-- Start --

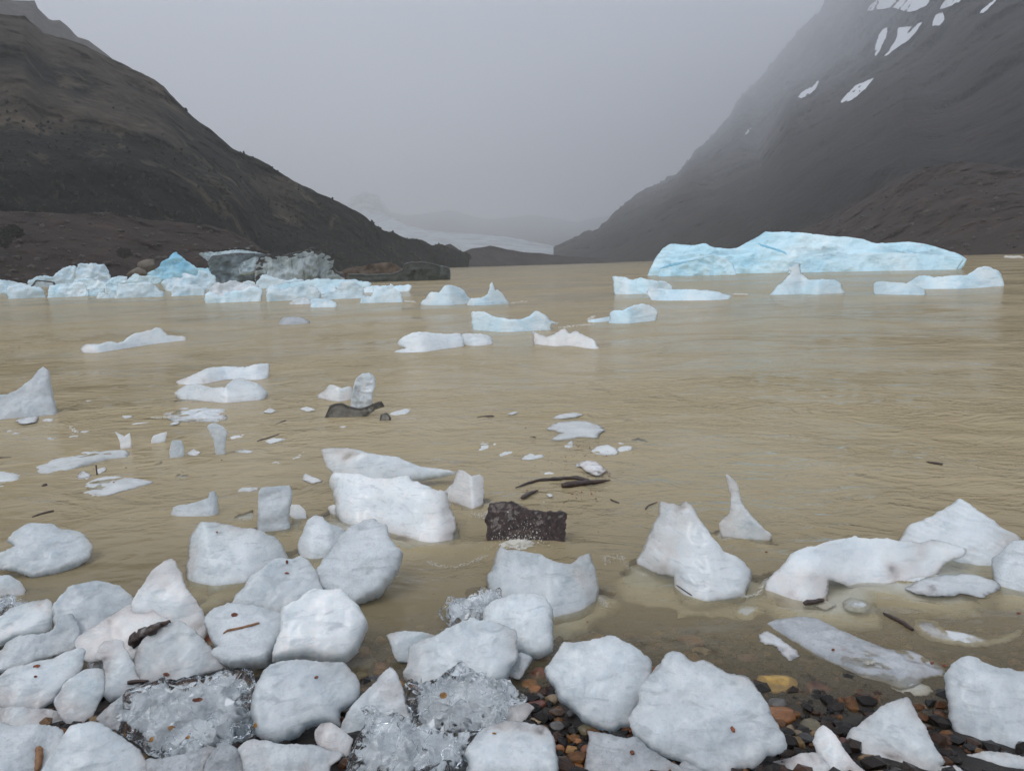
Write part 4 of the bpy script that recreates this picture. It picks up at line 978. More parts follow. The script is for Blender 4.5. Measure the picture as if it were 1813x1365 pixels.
jam('rounded white knob beside the beaked berg', 'Y1', [(1490, 445), (1495, 430), (1540, 410), (1570, 430), (1565, 468), (1510, 470)])
jam('small white mound in front of the beaked berg', 'Y2', [(315, 400), (370, 365), (420, 380), (432, 408), (350, 418)])
jam('low white berg with a square step in front of the striped berg', 'Y2', [(425, 395), (460, 335), (510, 330), (560, 350), (640, 365), (690, 350), (745, 368), (600, 405), (470, 420)])
jam('flat pale berg cut by the left frame edge', 'Y1', [(-120, 500), (-60, 480), (40, 485), (65, 520), (40, 552), (-120, 550)])
jam('small filler slab between the blunt berg and the smooth blue slab', 'Y1', [(605, 555), (640, 515), (720, 520), (745, 550), (650, 568)])
jam('tiny white wedge at the waterline left of the smooth blue slab', 'Y1', [(638, 580), (690, 545), (765, 568), (752, 582)])
jam('tiny round berg tucked against the smooth blue slab', 'Y1', [(750, 560), (800, 530), (835, 562), (790, 580)])
jam('pinkish dirty raft under the leaning slab', 'Y1', [(180, 495), (250, 460), (380, 470), (385, 498), (280, 505)], mat='dirty', tilt=40)
jam('low white raft behind the icy rounded berg', 'Y1', [(-60, 470), (20, 455), (110, 470), (200, 490), (160, 510), (-60, 500)])

# ---- other things in the water
rock = chunk('dark_rock', 'dark porous boulder with a flat front, waves splashing over it', 'rock', None, 'darkrock', 'Y7', [(240, 900), (245, 860), (265, 770), (350, 755), (420, 758), (500, 790), (560, 815), (640, 822), (740, 820), (818, 840), (820, 960), (780, 1010), (640, 1060), (560, 1000), (430, 960), (380, 985), (290, 970)], tilt=34, T=.5, back=1.2, edge=.2, n=2400, no=260, facets=3, rough=.22, bed=False, sub=.06, oroll=.03, yaw=-14)

# ---- small scraps of slush nothing tells apart
_sr = np.random.default_rng(21)
for _cx, _cy, _sx, _sy, _n in ((300, 800, 150, 60, 26), (1000, 790, 75, 32, 9), (140, 750, 90, 45, 10), (480, 850, 60, 45, 5)):
    for _ in range(_n):
        _x, _y = _sr.normal(_cx, _sx), _sr.normal(_cy, _sy)
        if _y < 690 or _y > 905 or _x < -20: continue
        _w = _sr.uniform(6, 20); _h = _w * _sr.uniform(.22, .42); _t = _sr.uniform(-.25, .1)
        _pp = []
        for _k in range(8):
            _a = -6.283 * _k / 8
            _q = _sr.uniform(.6, 1.15)
            _pp.append((_x + math.cos(_a) * _w * _q, _y + math.sin(_a) * _h * _q + math.cos(_a) * _w * _t))
        _o = sl('tiny pale scrap of slush adrift between the bigger ice pieces', 'P', _pp, flat=_sr.uniform(-.022, .002), n=60, no=36)
        _o.name = 'slush_scrap'
        _o['category'] = 'slush scrap'; _o['group'] = 'tiny slush scraps on the water'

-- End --

What you will do:
Omit every picture while copying the listing above exactly.

Finished task:
Write part 4 of the bpy script that recreates this picture. It picks up at line 978. More parts follow. The script is for Blender 4.5. Measure the picture as if it were 1813x1365 pixels.
jam('rounded white knob beside the beaked berg', 'Y1', [(1490, 445), (1495, 430), (1540, 410), (1570, 430), (1565, 468), (1510, 470)])
jam('small white mound in front of the beaked berg', 'Y2', [(315, 400), (370, 365), (420, 380), (432, 408), (350, 418)])
jam('low white berg with a square step in front of the striped berg', 'Y2', [(425, 395), (460, 335), (510, 330), (560, 350), (640, 365), (690, 350), (745, 368), (600, 405), (470, 420)])
jam('flat pale berg cut by the left frame edge', 'Y1', [(-120, 500), (-60, 480), (40, 485), (65, 520), (40, 552), (-120, 550)])
jam('small filler slab between the blunt berg and the smooth blue slab', 'Y1', [(605, 555), (640, 515), (720, 520), (745, 550), (650, 568)])
jam('tiny white wedge at the waterline left of the smooth blue slab', 'Y1', [(638, 580), (690, 545), (765, 568), (752, 582)])
jam('tiny round berg tucked against the smooth blue slab', 'Y1', [(750, 560), (800, 530), (835, 562), (790, 580)])
jam('pinkish dirty raft under the leaning slab', 'Y1', [(180, 495), (250, 460), (380, 470), (385, 498), (280, 505)], mat='dirty', tilt=40)
jam('low white raft behind the icy rounded berg', 'Y1', [(-60, 470), (20, 455), (110, 470), (200, 490), (160, 510), (-60, 500)])

# ---- other things in the water
rock = chunk('dark_rock', 'dark porous boulder with a flat front, waves splashing over it', 'rock', None, 'darkrock', 'Y7', [(240, 900), (245, 860), (265, 770), (350, 755), (420, 758), (500, 790), (560, 815), (640, 822), (740, 820), (818, 840), (820, 960), (780, 1010), (640, 1060), (560, 1000), (430, 960), (380, 985), (290, 970)], tilt=34, T=.5, back=1.2, edge=.2, n=2400, no=260, facets=3, rough=.22, bed=False, sub=.06, oroll=.03, yaw=-14)

# ---- small scraps of slush nothing tells apart
_sr = np.random.default_rng(21)
for _cx, _cy, _sx, _sy, _n in ((300, 800, 150, 60, 26), (1000, 790, 75, 32, 9), (140, 750, 90, 45, 10), (480, 850, 60, 45, 5)):
    for _ in range(_n):
        _x, _y = _sr.normal(_cx, _sx), _sr.normal(_cy, _sy)
        if _y < 690 or _y > 905 or _x < -20: continue
        _w = _sr.uniform(6, 20); _h = _w * _sr.uniform(.22, .42); _t = _sr.uniform(-.25, .1)
        _pp = []
        for _k in range(8):
            _a = -6.283 * _k / 8
            _q = _sr.uniform(.6, 1.15)
            _pp.append((_x + math.cos(_a) * _w * _q, _y + math.sin(_a) * _h * _q + math.cos(_a) * _w * _t))
        _o = sl('tiny pale scrap of slush adrift between the bigger ice pieces', 'P', _pp, flat=_sr.uniform(-.022, .002), n=60, no=36)
        _o.name = 'slush_scrap'
        _o['category'] = 'slush scrap'; _o['group'] = 'tiny slush scraps on the water'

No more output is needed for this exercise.